-- Start of Records --
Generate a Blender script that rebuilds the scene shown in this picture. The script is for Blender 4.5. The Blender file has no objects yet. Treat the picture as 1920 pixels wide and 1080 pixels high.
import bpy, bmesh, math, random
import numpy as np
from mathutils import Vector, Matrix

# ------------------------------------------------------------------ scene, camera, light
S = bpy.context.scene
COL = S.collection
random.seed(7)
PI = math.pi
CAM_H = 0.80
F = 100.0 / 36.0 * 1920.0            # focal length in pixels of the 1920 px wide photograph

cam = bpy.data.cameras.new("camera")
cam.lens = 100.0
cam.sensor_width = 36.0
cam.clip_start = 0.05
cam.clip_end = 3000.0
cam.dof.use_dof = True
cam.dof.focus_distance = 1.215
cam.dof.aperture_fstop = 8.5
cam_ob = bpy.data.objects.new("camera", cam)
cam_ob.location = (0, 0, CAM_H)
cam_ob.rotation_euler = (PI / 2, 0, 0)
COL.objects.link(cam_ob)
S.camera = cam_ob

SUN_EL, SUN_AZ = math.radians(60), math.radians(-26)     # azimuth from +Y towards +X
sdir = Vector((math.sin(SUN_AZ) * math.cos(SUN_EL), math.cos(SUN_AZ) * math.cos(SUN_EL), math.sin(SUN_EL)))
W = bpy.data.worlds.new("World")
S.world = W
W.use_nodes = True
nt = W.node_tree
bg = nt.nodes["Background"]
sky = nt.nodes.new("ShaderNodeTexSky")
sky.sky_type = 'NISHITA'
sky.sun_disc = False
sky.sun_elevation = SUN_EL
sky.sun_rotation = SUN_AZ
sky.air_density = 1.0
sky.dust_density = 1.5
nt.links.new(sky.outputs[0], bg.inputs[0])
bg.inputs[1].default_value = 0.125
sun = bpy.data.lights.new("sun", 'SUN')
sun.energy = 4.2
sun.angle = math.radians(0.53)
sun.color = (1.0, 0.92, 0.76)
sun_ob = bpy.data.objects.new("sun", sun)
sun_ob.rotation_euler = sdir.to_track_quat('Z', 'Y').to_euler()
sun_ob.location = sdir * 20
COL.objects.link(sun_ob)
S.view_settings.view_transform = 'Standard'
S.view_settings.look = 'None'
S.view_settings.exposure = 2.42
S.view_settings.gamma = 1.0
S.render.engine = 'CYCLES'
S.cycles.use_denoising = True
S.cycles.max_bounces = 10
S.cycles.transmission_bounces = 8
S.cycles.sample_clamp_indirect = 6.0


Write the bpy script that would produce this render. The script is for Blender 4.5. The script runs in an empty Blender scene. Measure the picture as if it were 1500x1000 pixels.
-- End of Records --
Stop after the line containing "F = 100.0 /": print exactly the lines from the start of the entries above up to it, that line included.

Generate a Blender script that rebuilds the scene shown in this picture. The script is for Blender 4.5. The Blender file has no objects yet. Treat the picture as 1920 pixels wide and 1080 pixels high.
import bpy, bmesh, math, random
import numpy as np
from mathutils import Vector, Matrix

# ------------------------------------------------------------------ scene, camera, light
S = bpy.context.scene
COL = S.collection
random.seed(7)
PI = math.pi
CAM_H = 0.80
F = 100.0 / 36.0 * 1920.0            # focal length in pixels of the 1920 px wide photograph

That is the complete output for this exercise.